Steinhoff found itself in a tough financial situation with a massive debt of $10 billion.

They also faced potential legal claims against them, and their creditors stopped providing them with financial support.

Losses for lenders

This caused losses for lenders like Japanese-based bank Nomura and U.S. institutions, which had given Steinhoff a $1.9 billion loan.

On 5 December 2017, Markus Jooste, Steinhoff’s CEO, resigned due to the accounting irregularities. It was said he engaged in accounting fraud that saw him inflate the company’s financial numbers, leading to a massive stock value drop, investigations, and a $12 billion writedown.

Then, in 2018, Steinhoff negotiated a three-year delay in repaying their debts with their creditors.

In March 2019, Steinhoff published a summary of the PricewaterhouseCoopers report.

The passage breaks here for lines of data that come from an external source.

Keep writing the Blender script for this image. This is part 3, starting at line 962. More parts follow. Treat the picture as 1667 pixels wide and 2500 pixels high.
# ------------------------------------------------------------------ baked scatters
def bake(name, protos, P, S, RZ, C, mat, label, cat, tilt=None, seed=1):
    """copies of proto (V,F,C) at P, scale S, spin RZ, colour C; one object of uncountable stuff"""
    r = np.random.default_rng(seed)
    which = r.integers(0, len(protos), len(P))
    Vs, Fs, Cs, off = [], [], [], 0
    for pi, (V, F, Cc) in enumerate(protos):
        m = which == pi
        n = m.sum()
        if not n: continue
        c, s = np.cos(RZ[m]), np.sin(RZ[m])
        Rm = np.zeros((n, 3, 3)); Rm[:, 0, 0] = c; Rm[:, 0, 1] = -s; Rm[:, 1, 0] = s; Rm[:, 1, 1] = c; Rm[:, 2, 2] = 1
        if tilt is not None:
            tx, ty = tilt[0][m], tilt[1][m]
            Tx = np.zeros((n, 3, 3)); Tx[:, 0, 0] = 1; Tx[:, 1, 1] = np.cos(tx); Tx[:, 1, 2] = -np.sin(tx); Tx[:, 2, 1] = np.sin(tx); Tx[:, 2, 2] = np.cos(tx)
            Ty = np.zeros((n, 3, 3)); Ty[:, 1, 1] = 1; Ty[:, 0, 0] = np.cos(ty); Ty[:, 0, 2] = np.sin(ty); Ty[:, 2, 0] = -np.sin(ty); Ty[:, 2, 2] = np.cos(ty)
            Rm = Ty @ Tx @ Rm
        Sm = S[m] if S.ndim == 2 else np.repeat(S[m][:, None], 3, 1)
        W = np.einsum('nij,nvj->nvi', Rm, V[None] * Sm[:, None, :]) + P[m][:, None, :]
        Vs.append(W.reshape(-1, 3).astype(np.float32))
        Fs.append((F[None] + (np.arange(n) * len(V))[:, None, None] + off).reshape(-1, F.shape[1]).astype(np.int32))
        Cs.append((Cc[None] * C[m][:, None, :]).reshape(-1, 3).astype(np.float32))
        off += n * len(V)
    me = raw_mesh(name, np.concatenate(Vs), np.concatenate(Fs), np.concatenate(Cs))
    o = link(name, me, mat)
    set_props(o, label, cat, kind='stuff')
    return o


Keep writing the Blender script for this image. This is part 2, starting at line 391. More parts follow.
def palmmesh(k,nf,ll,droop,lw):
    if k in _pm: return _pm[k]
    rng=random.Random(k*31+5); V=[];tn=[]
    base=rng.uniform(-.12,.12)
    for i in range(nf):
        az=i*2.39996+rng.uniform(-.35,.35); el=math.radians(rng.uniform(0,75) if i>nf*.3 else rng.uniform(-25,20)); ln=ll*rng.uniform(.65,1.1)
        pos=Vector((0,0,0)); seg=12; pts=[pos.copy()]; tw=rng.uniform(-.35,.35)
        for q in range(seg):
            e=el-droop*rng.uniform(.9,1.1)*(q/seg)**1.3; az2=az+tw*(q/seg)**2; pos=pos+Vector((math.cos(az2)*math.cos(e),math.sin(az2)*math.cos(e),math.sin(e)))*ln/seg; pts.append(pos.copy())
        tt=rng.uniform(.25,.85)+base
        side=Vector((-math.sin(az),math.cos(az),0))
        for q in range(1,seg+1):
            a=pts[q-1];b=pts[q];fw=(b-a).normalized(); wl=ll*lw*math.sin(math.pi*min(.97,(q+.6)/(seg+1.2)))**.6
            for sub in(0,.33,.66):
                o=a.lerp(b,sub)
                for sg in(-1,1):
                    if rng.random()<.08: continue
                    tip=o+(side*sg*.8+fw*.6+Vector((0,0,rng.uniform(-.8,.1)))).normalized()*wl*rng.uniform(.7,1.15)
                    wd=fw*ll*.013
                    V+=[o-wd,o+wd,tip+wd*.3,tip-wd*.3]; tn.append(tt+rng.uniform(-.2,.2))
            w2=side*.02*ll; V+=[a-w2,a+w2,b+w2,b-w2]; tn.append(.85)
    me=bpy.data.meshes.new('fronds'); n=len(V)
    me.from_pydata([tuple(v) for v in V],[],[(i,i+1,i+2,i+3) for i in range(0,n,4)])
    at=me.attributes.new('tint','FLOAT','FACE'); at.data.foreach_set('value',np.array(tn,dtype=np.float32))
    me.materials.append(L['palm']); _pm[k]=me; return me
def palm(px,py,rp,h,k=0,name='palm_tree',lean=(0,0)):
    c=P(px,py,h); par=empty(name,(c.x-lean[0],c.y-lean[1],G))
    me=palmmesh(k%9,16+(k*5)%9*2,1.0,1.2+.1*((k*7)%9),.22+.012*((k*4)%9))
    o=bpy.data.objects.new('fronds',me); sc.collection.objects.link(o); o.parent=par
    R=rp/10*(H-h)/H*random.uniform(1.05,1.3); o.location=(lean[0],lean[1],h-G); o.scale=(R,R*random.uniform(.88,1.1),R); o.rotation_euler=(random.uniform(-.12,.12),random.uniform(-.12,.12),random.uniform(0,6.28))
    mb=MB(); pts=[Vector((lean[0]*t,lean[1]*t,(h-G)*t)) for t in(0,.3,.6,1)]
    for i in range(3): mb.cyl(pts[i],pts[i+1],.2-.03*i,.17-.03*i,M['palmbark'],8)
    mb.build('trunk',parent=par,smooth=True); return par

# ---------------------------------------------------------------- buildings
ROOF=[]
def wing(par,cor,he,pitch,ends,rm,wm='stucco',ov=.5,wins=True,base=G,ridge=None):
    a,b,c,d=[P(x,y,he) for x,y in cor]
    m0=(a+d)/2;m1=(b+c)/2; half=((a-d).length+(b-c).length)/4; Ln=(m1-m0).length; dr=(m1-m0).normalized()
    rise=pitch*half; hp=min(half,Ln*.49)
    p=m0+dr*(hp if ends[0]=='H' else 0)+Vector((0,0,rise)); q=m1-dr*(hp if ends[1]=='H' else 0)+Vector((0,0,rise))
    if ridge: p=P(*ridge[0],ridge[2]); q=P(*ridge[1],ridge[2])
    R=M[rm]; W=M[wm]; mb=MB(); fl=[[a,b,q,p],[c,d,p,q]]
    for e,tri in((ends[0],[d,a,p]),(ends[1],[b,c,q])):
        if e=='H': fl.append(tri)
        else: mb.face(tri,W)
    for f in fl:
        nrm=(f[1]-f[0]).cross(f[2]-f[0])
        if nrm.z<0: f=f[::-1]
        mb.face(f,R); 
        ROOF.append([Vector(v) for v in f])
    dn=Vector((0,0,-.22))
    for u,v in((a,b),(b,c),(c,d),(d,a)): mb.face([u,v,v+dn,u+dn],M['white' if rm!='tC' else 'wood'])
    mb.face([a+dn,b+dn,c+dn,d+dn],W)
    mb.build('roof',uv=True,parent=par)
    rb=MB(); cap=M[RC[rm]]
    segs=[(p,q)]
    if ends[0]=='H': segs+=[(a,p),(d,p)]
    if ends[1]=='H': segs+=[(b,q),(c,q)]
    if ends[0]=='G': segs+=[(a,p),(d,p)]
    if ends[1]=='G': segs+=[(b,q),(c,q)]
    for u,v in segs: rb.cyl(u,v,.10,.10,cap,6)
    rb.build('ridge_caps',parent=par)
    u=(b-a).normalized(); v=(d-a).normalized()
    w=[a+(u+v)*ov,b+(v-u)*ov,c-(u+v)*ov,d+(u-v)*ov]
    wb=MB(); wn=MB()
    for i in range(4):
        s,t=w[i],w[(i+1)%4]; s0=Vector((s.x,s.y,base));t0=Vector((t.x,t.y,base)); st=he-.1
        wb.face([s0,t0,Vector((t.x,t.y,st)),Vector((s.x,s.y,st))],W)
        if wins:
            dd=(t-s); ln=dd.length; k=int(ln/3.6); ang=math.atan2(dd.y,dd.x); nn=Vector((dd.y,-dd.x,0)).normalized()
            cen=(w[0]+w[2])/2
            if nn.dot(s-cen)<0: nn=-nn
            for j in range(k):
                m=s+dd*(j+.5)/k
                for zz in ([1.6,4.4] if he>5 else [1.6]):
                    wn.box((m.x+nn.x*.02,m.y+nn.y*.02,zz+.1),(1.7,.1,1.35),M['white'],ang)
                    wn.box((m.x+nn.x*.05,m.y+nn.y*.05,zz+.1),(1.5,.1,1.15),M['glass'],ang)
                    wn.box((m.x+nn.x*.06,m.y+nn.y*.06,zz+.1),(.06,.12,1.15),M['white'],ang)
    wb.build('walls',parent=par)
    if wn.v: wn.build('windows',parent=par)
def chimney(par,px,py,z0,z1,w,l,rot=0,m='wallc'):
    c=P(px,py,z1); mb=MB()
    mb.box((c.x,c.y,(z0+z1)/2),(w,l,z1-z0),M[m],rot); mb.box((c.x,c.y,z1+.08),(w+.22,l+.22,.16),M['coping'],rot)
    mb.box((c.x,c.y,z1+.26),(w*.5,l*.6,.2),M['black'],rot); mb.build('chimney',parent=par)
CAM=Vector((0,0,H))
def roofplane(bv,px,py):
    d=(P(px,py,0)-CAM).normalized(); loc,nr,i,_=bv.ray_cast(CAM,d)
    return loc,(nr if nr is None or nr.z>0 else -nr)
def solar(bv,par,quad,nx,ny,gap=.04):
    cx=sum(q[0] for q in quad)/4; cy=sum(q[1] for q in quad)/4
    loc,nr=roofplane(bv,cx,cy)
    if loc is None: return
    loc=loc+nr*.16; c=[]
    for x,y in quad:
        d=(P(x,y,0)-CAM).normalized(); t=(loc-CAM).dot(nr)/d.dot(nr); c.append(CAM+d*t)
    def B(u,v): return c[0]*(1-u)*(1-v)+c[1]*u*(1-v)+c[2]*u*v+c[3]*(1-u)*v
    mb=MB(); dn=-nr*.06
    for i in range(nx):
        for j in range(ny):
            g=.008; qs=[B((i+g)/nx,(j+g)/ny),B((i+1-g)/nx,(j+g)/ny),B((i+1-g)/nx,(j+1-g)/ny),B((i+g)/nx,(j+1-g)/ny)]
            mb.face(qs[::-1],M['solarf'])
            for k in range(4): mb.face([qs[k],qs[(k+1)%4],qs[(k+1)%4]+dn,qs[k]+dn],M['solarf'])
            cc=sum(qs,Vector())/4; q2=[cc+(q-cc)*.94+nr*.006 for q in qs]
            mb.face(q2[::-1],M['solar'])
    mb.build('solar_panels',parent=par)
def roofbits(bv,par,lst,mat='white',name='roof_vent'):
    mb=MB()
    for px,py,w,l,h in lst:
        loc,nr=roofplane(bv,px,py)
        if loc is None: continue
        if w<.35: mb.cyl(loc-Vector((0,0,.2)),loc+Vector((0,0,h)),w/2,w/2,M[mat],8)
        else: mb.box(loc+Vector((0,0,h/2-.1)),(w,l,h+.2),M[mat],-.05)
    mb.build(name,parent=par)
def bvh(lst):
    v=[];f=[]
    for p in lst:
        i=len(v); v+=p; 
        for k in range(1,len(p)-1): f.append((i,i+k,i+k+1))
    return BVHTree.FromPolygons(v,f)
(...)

The report found that a small group of former Steinhoff Group executives, along with non-Steinhoff executives, led by a senior manager, conducted deceptive transactions that significantly boosted Steinhoff Group’s profits and assets for an extended period by creating fake or irregular deals with seemingly independent third-party entities that were closely connected to the same group of individuals.

In late 2020, German prosecutors in Oldenburg indicted Jooste and three others due to the initial German investigation.

Assets seized

In October 2022, the South African Reserve Bank seized Jooste’s South African assets to investigate accounting irregularities. However, no criminal charges were filed in a South African court then.

The scandal led to over 90 separate lawsuits against Steinhoff by early 2021, filed by investors in South Africa, Germany, and the Netherlands, upset about the company’s share price drop after the December 2017 revelations.

In early 2022, Steinhoff finalised plans to compensate retail investors for the share price drop. They created a compensation fund of around R25 billion for this purpose.